The main defendant, Ryan Yan, a friend of Elizabeth Fang’s who was present the morning of her death, settled with Seng Fang out of court for $1.3 million, which his insurance policy should have covered. However Yan’s insurance agency, Liberty Mutual, decided not to honor the policy. Yan then signed over his right to sue the insurance agency to Fang’s lawyer, Brian O’Connor, who is currently pursuing the case.

“He essentially settled by signing his right against an insurance company,” Yan’s attorney, Stan Roden said. “He signed for a breach of contract against the insurance company.”

“We settled [Ryan Yan’s] case for $1.3 million, but his insurance carrier, Liberty Mutual, has denied him the coverage, so Ryan Yan signed over the right to proceed against the company for bad faith coverage,” O’Connor said.

Ted Ngo, another friend of the deceased who was present the morning of her death, settled his case out of court six weeks ago.

“He settled his case by making a small contribution to a memorial fund,” Ngo’s attorney, Christopher Kallmand said.

The money was donated to the Elizabeth Fang Memorial Fund. The amount contributed is private information and could not be disclosed, Kallmand said

Another friend of Elizabeth’s, Eva Marie Yuen, is also in the process of settling with the plaintiff. Details about the amount to be settled on are still being worked out. “It’s my understanding that it is about to be resolved,” her attorney, Paul Krenser, said.

Khoa Dang Dia, also present that night, settled out of court for $20,000. The suit against another defendant, Heidi Harumi Hirahara, also settled.

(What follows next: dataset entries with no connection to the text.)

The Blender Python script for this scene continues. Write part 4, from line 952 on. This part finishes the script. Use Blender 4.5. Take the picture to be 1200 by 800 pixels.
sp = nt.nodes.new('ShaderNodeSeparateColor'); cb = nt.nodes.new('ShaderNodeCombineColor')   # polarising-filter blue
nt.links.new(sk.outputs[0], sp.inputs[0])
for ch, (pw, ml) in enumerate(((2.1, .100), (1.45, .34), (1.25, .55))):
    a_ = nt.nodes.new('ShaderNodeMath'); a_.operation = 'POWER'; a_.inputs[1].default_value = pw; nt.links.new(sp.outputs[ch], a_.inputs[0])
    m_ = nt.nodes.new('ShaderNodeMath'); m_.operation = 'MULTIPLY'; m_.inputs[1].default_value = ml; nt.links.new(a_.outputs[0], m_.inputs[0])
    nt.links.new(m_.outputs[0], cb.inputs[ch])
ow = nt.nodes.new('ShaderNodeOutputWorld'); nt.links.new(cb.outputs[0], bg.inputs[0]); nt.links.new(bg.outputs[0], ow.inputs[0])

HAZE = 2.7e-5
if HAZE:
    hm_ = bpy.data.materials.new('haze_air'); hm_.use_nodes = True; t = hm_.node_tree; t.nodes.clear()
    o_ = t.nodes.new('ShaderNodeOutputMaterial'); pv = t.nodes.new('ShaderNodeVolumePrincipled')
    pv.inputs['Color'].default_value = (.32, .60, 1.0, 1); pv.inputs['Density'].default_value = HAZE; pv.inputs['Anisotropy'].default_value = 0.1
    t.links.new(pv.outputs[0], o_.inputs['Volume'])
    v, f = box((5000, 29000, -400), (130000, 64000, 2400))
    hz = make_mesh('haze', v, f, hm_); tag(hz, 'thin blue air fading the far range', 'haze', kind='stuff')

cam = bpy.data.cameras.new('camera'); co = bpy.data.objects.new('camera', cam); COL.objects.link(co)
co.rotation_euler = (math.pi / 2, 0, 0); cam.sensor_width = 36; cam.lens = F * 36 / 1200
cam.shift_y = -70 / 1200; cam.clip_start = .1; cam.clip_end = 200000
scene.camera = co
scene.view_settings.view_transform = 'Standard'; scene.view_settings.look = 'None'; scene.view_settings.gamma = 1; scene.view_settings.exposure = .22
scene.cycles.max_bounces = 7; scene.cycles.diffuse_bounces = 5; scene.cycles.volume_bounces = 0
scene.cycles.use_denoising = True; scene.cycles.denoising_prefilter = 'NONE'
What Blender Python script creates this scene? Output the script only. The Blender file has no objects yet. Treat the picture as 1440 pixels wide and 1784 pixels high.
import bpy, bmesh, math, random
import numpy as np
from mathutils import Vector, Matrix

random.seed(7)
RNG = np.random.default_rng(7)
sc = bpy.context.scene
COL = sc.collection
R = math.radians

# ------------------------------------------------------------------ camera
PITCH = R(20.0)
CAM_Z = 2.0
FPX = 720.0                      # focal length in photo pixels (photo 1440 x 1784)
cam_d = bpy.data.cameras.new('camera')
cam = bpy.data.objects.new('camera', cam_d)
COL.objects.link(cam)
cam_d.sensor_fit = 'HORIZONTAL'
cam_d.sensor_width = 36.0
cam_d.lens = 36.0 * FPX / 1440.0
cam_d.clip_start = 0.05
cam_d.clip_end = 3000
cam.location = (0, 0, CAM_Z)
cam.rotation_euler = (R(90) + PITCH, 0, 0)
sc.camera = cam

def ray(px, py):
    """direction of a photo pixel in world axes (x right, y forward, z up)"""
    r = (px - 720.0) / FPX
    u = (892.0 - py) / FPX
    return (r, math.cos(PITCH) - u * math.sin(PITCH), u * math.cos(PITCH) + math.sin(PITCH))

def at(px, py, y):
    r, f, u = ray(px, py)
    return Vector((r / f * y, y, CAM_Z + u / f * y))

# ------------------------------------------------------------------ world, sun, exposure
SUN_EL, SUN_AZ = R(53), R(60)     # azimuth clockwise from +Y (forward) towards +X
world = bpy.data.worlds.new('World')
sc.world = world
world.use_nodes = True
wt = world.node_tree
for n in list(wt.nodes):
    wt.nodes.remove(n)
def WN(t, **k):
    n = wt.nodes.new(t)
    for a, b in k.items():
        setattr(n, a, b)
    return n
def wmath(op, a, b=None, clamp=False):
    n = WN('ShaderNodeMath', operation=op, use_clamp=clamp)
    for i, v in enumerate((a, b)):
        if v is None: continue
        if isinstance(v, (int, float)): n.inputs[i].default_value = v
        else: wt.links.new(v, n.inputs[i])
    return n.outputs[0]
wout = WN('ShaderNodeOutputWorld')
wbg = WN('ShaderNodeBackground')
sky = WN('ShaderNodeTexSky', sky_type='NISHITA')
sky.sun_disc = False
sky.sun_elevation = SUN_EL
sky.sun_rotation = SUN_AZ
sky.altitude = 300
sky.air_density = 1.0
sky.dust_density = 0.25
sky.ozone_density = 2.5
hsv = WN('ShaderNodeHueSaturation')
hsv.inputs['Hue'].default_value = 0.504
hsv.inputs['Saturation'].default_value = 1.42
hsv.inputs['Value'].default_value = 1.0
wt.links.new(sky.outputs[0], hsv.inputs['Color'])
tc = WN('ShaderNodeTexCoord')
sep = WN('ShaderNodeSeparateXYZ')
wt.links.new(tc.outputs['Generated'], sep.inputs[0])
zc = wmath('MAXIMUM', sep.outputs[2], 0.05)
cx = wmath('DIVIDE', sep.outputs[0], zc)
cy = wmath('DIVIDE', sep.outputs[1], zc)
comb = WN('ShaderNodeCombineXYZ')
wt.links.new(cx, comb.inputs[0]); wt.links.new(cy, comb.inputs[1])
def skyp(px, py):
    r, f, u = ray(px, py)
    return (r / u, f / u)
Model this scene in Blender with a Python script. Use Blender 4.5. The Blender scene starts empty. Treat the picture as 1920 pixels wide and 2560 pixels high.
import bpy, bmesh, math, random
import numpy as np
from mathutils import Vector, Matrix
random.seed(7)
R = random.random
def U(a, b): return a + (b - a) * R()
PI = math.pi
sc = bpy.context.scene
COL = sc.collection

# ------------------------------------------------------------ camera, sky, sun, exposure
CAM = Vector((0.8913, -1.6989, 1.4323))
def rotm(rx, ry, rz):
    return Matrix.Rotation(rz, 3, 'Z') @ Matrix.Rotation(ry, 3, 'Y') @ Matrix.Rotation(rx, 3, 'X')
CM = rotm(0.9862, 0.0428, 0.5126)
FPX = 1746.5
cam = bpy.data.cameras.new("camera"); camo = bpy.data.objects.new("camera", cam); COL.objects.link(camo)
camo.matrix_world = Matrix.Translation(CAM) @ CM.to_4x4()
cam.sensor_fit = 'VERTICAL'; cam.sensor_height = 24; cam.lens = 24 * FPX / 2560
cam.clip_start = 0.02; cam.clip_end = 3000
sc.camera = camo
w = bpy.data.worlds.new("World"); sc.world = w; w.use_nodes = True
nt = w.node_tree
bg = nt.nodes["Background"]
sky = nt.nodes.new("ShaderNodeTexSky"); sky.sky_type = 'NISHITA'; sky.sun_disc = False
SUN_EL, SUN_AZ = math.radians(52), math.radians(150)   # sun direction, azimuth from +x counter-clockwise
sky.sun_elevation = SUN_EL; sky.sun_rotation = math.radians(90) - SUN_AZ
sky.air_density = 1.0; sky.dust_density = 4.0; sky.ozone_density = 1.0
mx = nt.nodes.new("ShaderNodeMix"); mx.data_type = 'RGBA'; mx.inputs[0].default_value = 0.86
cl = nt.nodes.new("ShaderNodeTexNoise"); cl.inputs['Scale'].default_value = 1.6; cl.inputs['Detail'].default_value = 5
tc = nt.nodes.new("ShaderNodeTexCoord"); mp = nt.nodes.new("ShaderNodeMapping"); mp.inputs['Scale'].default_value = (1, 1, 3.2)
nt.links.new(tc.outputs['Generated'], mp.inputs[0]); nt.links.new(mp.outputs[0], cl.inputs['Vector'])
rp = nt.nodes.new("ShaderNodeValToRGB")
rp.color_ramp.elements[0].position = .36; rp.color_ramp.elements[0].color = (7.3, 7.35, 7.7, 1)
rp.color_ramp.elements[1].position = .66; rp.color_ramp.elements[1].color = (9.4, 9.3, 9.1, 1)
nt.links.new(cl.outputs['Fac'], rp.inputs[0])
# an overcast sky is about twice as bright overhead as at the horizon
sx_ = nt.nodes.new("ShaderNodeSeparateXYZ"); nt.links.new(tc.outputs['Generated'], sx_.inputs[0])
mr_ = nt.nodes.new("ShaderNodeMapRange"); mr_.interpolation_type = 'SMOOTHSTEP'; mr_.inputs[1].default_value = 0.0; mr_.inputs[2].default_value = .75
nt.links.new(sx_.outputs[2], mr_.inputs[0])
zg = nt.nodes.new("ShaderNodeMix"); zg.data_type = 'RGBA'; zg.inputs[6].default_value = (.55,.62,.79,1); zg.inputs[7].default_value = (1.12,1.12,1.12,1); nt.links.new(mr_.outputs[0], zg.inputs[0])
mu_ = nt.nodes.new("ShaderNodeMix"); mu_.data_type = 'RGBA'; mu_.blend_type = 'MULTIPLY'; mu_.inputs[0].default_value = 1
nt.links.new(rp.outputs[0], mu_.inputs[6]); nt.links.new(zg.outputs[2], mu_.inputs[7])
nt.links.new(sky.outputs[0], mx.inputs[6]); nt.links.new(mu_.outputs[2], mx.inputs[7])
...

The suit against the UC was dismissed in September 2000 in exchange for a “waiver of costs.” A waiver of costs means that the UC promises not to sue for its legal bills, up to $5,000, if the suit is dropped.

Seng Fang dismissed the case against the UC because she could not prove there was a link between her daughter’s death and the university since the UC and its employees cannot be held legally responsible for the actions of its adult students while they are not on campus.

“The representatives of the University originally named are no longer parties to this suit,” Chancellor Henry Yang said.

“The loss of a student life is absolutely a terrible tragedy for our campus,” Yang said. “The death of Elizabeth Fang is still deeply felt throughout our UCSB community and her family continues to have our deepest sympathy and condolences.”

Fang also dismissed the lawsuits against the national and local fraternities, Lambda Phi Epsilon’s lawyer Jason Louie said.

One of Elizabeth Fang’s friends involved in the suit did not settle his case. The lawsuit against Richard Lee, a resident in the fraternity house where Elizabeth died, was dismissed because there was a “lack of causation.” Lee’s attorney Daniel Henderson said Lee was not a participant in the drug consumption, did not supply the drug, nor did he encourage anyone to take the drug. Lee was asleep throughout Fang’s brief illness and was not awakened until 5 a.m., at which time Fang was already unconscious.

“They couldn’t show that anything he could have done would have helped her cause,” Henderson said. “Their case was based on causation; there was no causation.”